### THE PROBLEM
Skip the pictures. Set down, word for word, the lines from the start of the material up to and including the line with "SC = bpy.context.scene".

==== GIVEN DATA ====

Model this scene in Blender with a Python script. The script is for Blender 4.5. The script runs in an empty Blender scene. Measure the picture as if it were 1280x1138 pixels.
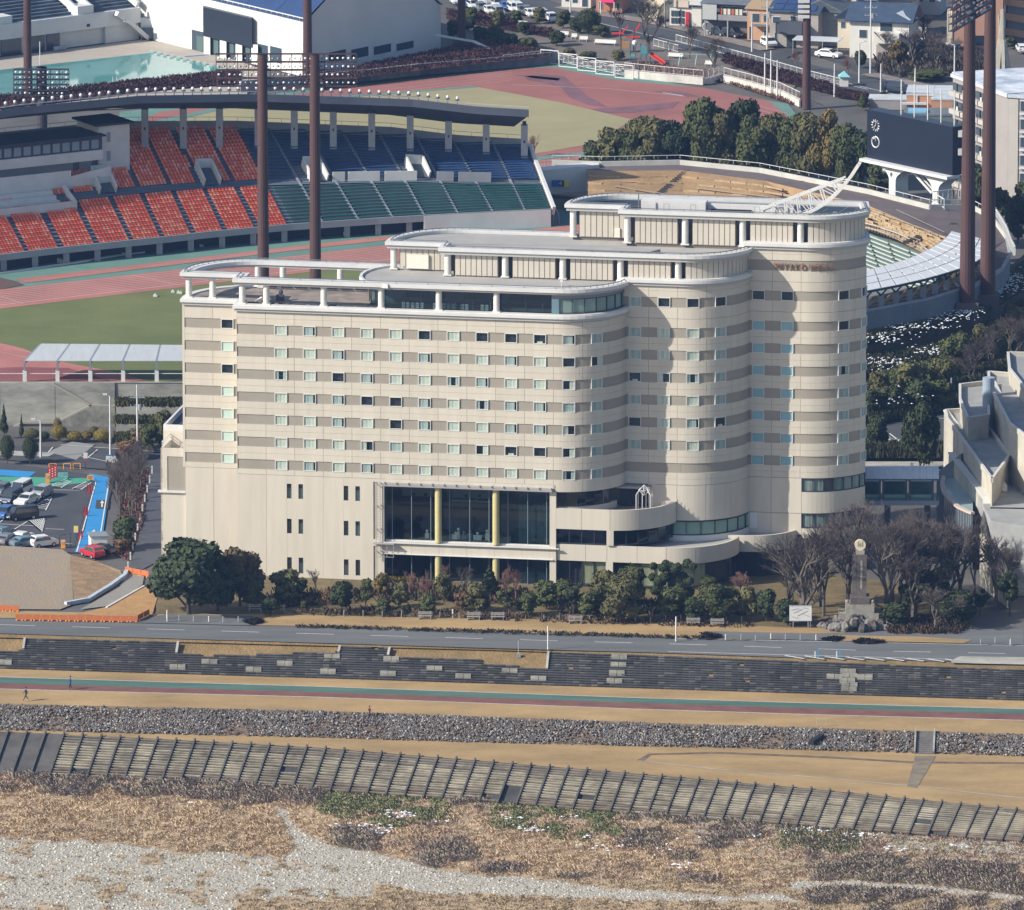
import bpy,bmesh,math,random
from math import sin,cos,tan,pi,radians,sqrt,hypot,atan2,ceil,exp
import numpy as np
random.seed(7)
C = bpy.context.scene.collection
SC = bpy.context.scene

# ------------------------------------------------------------------ camera
PITCH,FOC,HCAM = radians(12.2),13500.0,320.0
cam_d = bpy.data.cameras.new('camera'); cam = bpy.data.objects.new('camera',cam_d); C.objects.link(cam)
cam.location = (0,0,HCAM); cam.rotation_euler = (pi/2 - PITCH,0,0)
cam_d.sensor_width = 36; cam_d.lens = FOC*36/1280; cam_d.clip_start = 5; cam_d.clip_end = 20000
SC.camera = cam

# ------------------------------------------------------------------ sky,sun,exposure
SUN_AZ = radians(202.1)            # world angle of the direction towards the sun,from +X
SUN_EL = radians(31.5)
w = bpy.data.worlds.new('World'); SC.world = w; w.use_nodes = True
nt = w.node_tree; nt.nodes.clear()
wo = nt.nodes.new('ShaderNodeOutputWorld'); bg = nt.nodes.new('ShaderNodeBackground'); sky = nt.nodes.new('ShaderNodeTexSky')
sky.sky_type = 'NISHITA'; sky.sun_disc = False; sky.sun_elevation = SUN_EL
sky.sun_rotation = pi/2 - SUN_AZ   # rotation is measured clockwise from +Y
sky.air_density = 1.0; sky.dust_density = 1.2; sky.ozone_density = 1.3
bg.inputs[1].default_value = 0.105
nt.links.new(sky.outputs[0],bg.inputs[0]); nt.links.new(bg.outputs[0],wo.inputs[0])
sd = bpy.data.lights.new('sun','SUN'); sd.energy = 4.7; sd.angle = radians(0.5); sd.color = (1.0,0.93,0.82)
so = bpy.data.objects.new('sun',sd); C.objects.link(so); so.location = (-300,1300,400)
from mathutils import Vector,Matrix
sdir = Vector((cos(SUN_AZ)*cos(SUN_EL),sin(SUN_AZ)*cos(SUN_EL),sin(SUN_EL)))
so.rotation_euler = sdir.to_track_quat('Z','Y').to_euler()
SC.view_settings.view_transform = 'Standard'; SC.view_settings.look = 'None'
SC.view_settings.exposure = 0.46; SC.view_settings.gamma = 1; SC.view_settings.use_curve_mapping = False
SC.cycles.volume_bounces = 0
SC.cycles.max_bounces = 6; SC.cycles.transparent_max_bounces = 12

# ------------------------------------------------------------------ plan helpers (photo position -> place on a level plane)
cp,sp_ = cos(PITCH),sin(PITCH)
def ray(px,py):
    a = (px-640)/FOC; b = -(py-569)/FOC
    return (a,cp+b*sp_,-sp_+b*cp)
def G(px,py,z=0.0):
    d = ray(px,py); t = (z-HCAM)/d[2]
    return (d[0]*t,d[1]*t,z)
def at_depth(px,py,Y):
    d = ray(px,py); t = Y/d[1]
    return (d[0]*t,Y,HCAM+d[2]*t)
def proj_px(X,Y,Z):
    Z = Z-HCAM; w_ = Y*cp - Z*sp_
    return 640+FOC*X/w_,569-FOC*(Y*sp_+Z*cp)/w_
def lerp(a,b,t): return tuple(a[i]+(b[i]-a[i])*t for i in range(len(a)))
def poly_at(pts,x):
    """piecewise linear y(x)"""
    if x <= pts[0][0]: a,b = pts[0],pts[1]
    elif x >= pts[-1][0]: a,b = pts[-2],pts[-1]
    else:
        for a,b in zip(pts,pts[1:]):
            if a[0] <= x <= b[0]: break
    return a[1]+(b[1]-a[1])*(x-a[0])/(b[0]-a[0])

# ------------------------------------------------------------------ materials
_M = {}
def mat(name,col,rough=0.85,noise=0.0,scale=1.0,metal=0.0,bump=0.0,bscale=None,rnd=0.0,spec=0.3,col2=None,stretch=None,detail=4,coord='Object',emit=None):
    if name in _M: return _M[name]
    m = bpy.data.materials.new(name); m.use_nodes = True; t = m.node_tree; b = t.nodes['Principled BSDF']
    b.inputs['Roughness'].default_value = rough; b.inputs['Metallic'].default_value = metal
    b.inputs['Specular IOR Level'].default_value = spec
    c4 = (*col,1); b.inputs['Base Color'].default_value = c4
    last = None
    if noise > 0 or col2 or bump > 0:
        tc = t.nodes.new('ShaderNodeTexCoord'); mp = t.nodes.new('ShaderNodeMapping')
        t.links.new(tc.outputs[coord],mp.inputs[0])
        if stretch: mp.inputs['Scale'].default_value = stretch
    if noise > 0 or col2:
        nz = t.nodes.new('ShaderNodeTexNoise'); nz.inputs['Scale'].default_value = scale; nz.inputs['Detail'].default_value = detail
        nz.inputs['Roughness'].default_value = 0.65
        t.links.new(mp.outputs[0],nz.inputs[0])
        rp = t.nodes.new('ShaderNodeValToRGB'); rp.color_ramp.elements[0].position = 0.32; rp.color_ramp.elements[1].position = 0.68
        if col2: rp.color_ramp.elements[0].color = c4; rp.color_ramp.elements[1].color = (*col2,1)
        else:
            rp.color_ramp.elements[0].color = tuple(c*(1-noise) for c in col)+(1,)
            rp.color_ramp.elements[1].color = tuple(min(1,c*(1+noise)) for c in col)+(1,)
        t.links.new(nz.outputs[0],rp.inputs[0]); last = rp.outputs[0]
    if rnd > 0:
        oi = t.nodes.new('ShaderNodeObjectInfo'); mr = t.nodes.new('ShaderNodeMapRange')
        mr.inputs[3].default_value = 1-rnd; mr.inputs[4].default_value = 1+rnd
        t.links.new(oi.outputs['Random'],mr.inputs[0])
        mx = t.nodes.new('ShaderNodeVectorMath'); mx.operation = 'SCALE'
        if last: t.links.new(last,mx.inputs[0])
        else: mx.inputs[0].default_value = col
        t.links.new(mr.outputs[0],mx.inputs['Scale']); last = mx.outputs[0]
    if last: t.links.new(last,b.inputs['Base Color'])
    if bump > 0:
        n2 = t.nodes.new('ShaderNodeTexNoise'); n2.inputs['Scale'].default_value = bscale or scale*3; n2.inputs['Detail'].default_value = 5
        t.links.new(mp.outputs[0],n2.inputs[0])
        bp = t.nodes.new('ShaderNodeBump'); bp.inputs['Strength'].default_value = bump; bp.inputs['Distance'].default_value = 0.3
        t.links.new(n2.outputs[0],bp.inputs['Height']); t.links.new(bp.outputs[0],b.inputs['Normal'])
    _M[name] = m; return m
def glass(name,tint=(0.8,0.9,0.95),refl=(0.5,0.62,0.75),ior=1.6,clear=0.8):
    """architectural glass: mostly see-through, mirror share by fresnel"""
    if name in _M: return _M[name]
    m = bpy.data.materials.new(name); m.use_nodes = True; t = m.node_tree; t.nodes.clear()
    o = t.nodes.new('ShaderNodeOutputMaterial'); tr = t.nodes.new('ShaderNodeBsdfTransparent'); gl = t.nodes.new('ShaderNodeBsdfGlossy')
    tr.inputs[0].default_value = tuple(c*clear for c in tint)+(1,); gl.inputs[0].default_value = (*refl,1); gl.inputs['Roughness'].default_value = 0.03
    lw = t.nodes.new('ShaderNodeLayerWeight'); lw.inputs[0].default_value = .5; pw = t.nodes.new('ShaderNodeMath'); pw.operation = 'POWER'; pw.inputs[1].default_value = 5
    fr = t.nodes.new('ShaderNodeMath'); fr.operation = 'MULTIPLY_ADD'; fr.inputs[1].default_value = .9; fr.inputs[2].default_value = ((ior-1)/(ior+1))**2*1.6
    t.links.new(lw.outputs['Facing'],pw.inputs[0]); t.links.new(pw.outputs[0],fr.inputs[0])
    mx = t.nodes.new('ShaderNodeMixShader')
    t.links.new(fr.outputs[0],mx.inputs[0]); t.links.new(tr.outputs[0],mx.inputs[1]); t.links.new(gl.outputs[0],mx.inputs[2])
    t.links.new(mx.outputs[0],o.inputs[0]); _M[name] = m; return m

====

### COMPLETE RESPONSE
Model this scene in Blender with a Python script. The script is for Blender 4.5. The script runs in an empty Blender scene. Measure the picture as if it were 1280x1138 pixels.
import bpy,bmesh,math,random
from math import sin,cos,tan,pi,radians,sqrt,hypot,atan2,ceil,exp
import numpy as np
random.seed(7)
C = bpy.context.scene.collection
SC = bpy.context.scene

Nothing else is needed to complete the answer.